# TO DO
Gather from the listing below each line that includes the word "Treat", and copy it.

# DATA PROVIDED
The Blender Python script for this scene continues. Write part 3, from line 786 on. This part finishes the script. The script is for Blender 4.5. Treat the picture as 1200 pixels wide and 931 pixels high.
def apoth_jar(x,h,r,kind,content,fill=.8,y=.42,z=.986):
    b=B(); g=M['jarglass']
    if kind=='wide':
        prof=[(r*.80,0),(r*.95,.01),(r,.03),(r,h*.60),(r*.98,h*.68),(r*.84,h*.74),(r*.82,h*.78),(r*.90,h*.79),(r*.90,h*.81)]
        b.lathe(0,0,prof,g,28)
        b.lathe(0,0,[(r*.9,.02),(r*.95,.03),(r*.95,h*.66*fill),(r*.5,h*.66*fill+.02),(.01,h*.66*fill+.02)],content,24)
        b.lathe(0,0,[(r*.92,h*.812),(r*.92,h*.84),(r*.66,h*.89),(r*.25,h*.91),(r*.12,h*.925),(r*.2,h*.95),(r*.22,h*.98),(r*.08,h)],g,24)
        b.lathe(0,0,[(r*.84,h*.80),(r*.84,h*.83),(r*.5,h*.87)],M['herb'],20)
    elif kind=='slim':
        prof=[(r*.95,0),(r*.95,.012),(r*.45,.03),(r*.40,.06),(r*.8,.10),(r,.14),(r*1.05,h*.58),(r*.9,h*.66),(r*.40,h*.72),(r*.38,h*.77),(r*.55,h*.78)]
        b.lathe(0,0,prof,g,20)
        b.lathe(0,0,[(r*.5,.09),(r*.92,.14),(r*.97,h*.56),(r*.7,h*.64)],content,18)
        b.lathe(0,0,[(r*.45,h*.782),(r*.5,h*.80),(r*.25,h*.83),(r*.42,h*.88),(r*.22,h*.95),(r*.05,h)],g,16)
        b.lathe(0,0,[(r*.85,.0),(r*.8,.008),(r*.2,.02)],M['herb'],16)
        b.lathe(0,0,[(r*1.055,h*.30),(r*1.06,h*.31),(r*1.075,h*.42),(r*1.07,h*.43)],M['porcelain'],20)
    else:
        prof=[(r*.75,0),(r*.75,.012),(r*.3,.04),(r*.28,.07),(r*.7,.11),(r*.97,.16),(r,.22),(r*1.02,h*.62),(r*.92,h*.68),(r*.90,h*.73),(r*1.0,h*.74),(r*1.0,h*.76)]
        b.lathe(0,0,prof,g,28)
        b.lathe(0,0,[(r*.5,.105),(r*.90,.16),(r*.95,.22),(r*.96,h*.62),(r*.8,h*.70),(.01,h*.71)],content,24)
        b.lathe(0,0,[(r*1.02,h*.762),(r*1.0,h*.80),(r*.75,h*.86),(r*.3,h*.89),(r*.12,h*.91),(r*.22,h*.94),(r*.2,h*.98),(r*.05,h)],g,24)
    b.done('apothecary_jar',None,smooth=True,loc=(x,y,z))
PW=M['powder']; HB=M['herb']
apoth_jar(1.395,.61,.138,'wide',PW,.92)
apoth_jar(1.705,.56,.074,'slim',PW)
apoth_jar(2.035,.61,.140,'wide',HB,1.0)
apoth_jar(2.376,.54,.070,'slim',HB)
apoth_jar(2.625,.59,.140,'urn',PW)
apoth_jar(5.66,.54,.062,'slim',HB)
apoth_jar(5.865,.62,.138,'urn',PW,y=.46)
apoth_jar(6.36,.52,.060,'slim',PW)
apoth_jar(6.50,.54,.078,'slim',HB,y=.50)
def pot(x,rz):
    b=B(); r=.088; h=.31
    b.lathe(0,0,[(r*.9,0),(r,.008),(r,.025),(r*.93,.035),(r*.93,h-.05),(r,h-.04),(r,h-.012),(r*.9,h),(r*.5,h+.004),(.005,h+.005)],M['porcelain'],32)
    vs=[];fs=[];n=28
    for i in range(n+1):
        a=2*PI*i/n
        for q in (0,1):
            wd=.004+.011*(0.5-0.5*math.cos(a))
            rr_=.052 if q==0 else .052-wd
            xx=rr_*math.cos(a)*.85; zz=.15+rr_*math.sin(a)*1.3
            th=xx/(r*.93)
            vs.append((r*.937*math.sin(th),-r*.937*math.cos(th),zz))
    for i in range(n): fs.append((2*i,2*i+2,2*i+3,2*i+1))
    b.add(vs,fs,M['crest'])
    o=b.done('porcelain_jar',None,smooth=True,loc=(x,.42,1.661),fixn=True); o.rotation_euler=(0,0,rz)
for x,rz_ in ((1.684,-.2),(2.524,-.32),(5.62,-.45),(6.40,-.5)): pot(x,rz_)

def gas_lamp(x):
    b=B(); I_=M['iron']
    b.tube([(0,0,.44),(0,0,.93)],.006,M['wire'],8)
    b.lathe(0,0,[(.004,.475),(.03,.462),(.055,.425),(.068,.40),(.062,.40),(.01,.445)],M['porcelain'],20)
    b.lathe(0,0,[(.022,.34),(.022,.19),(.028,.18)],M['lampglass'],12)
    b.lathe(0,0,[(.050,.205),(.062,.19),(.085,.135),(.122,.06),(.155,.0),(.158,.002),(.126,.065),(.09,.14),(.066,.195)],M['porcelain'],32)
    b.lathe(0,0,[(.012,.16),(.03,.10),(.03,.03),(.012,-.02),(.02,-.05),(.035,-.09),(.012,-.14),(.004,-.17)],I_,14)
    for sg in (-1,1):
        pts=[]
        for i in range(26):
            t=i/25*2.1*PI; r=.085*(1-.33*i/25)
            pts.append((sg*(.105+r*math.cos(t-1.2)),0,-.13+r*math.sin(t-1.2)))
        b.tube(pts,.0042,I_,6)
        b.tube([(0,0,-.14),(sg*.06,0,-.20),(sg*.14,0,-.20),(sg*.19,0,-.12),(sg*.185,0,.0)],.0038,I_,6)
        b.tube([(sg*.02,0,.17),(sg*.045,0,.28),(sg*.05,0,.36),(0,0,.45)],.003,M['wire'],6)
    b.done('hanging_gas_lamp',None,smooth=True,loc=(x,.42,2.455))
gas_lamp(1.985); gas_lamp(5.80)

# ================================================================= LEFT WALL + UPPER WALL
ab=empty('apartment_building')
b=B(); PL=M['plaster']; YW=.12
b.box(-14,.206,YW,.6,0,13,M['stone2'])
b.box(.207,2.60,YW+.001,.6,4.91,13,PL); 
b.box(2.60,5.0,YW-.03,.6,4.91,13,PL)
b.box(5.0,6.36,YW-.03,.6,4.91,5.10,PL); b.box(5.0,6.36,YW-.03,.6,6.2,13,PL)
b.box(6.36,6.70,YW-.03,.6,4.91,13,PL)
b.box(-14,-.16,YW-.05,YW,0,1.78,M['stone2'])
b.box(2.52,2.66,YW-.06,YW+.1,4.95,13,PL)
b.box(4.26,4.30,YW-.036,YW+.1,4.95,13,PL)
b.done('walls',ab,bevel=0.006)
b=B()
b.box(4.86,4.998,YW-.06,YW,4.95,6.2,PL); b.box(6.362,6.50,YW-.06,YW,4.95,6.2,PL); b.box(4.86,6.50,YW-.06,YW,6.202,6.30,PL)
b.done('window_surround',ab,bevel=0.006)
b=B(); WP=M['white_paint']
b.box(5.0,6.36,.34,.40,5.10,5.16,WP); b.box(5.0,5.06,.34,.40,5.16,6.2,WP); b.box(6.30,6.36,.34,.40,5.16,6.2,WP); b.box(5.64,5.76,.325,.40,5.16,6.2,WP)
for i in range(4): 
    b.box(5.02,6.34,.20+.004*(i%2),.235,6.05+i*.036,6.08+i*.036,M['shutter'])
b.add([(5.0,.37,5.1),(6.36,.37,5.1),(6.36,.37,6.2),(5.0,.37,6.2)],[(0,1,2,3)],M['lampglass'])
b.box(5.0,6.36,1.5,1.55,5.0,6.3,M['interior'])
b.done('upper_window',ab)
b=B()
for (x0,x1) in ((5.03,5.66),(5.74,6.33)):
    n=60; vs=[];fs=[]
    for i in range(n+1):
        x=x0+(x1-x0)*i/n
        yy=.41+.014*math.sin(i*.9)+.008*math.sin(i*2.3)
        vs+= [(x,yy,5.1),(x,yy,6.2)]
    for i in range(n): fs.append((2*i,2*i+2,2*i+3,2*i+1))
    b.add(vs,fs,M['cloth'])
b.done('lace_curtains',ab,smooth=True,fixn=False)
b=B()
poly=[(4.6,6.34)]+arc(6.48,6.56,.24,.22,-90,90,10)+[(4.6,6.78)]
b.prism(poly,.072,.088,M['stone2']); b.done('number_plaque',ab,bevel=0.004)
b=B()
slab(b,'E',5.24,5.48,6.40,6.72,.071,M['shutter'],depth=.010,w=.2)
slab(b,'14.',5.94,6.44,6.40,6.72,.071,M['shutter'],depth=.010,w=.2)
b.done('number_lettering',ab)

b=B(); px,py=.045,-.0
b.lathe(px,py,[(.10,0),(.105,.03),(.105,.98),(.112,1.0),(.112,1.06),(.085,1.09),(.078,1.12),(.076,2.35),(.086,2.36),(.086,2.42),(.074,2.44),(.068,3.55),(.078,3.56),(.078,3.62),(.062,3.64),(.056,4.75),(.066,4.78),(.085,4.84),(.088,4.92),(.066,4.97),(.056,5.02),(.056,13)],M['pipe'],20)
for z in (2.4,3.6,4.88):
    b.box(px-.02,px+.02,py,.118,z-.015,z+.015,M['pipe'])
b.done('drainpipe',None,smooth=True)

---

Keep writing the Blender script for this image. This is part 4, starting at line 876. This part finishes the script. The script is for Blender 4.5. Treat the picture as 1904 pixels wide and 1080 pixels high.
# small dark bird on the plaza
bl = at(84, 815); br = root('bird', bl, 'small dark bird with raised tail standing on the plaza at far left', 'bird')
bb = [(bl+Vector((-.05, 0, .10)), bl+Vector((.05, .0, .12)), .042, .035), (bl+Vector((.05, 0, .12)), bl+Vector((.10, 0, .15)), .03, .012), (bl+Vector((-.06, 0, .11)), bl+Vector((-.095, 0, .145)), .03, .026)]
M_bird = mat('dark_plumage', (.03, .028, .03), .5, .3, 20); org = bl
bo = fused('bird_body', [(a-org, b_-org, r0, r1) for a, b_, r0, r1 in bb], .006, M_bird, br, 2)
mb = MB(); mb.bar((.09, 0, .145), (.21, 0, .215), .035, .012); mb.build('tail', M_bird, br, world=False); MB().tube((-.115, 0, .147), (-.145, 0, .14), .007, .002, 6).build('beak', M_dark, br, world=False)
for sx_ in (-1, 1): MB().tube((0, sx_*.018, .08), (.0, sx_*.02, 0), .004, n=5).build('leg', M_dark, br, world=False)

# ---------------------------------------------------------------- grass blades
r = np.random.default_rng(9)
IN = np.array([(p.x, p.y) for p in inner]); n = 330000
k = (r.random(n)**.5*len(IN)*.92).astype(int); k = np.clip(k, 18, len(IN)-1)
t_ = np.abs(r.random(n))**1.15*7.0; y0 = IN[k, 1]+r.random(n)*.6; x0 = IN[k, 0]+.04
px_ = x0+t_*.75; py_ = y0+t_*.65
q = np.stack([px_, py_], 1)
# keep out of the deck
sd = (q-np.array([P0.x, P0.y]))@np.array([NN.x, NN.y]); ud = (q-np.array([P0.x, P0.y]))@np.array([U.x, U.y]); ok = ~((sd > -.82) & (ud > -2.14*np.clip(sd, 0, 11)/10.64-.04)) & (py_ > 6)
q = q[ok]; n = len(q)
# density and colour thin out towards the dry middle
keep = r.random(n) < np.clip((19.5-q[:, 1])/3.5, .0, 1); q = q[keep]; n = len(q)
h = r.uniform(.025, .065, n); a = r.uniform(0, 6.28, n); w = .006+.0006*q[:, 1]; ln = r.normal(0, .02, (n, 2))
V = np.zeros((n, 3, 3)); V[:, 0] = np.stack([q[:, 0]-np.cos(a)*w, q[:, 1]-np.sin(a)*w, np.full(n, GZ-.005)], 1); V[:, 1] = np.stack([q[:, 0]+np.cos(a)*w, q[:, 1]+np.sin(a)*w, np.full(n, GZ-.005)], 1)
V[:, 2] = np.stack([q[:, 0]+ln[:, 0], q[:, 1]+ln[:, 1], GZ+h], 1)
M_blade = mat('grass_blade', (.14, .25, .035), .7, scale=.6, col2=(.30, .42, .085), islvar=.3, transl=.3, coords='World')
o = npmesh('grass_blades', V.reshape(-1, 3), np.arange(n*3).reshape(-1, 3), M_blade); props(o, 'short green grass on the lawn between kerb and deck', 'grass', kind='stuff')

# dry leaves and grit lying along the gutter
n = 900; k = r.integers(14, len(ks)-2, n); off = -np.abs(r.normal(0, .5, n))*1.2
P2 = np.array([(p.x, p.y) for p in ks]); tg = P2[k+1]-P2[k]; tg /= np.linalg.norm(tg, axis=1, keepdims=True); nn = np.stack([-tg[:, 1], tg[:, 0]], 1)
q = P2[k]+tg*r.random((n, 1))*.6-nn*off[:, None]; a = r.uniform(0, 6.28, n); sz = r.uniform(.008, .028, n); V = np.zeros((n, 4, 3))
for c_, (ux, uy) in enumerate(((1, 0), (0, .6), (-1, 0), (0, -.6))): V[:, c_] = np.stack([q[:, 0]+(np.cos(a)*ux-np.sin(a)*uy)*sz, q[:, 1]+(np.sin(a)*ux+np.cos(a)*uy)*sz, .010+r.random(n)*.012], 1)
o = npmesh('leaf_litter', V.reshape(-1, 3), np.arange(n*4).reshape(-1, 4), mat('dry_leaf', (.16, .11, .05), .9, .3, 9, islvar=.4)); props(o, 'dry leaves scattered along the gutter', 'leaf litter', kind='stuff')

# OUTPUT OF THE TASK
The Blender Python script for this scene continues. Write part 3, from line 786 on. This part finishes the script. The script is for Blender 4.5. Treat the picture as 1200 pixels wide and 931 pixels high.
Keep writing the Blender script for this image. This is part 4, starting at line 876. This part finishes the script. The script is for Blender 4.5. Treat the picture as 1904 pixels wide and 1080 pixels high.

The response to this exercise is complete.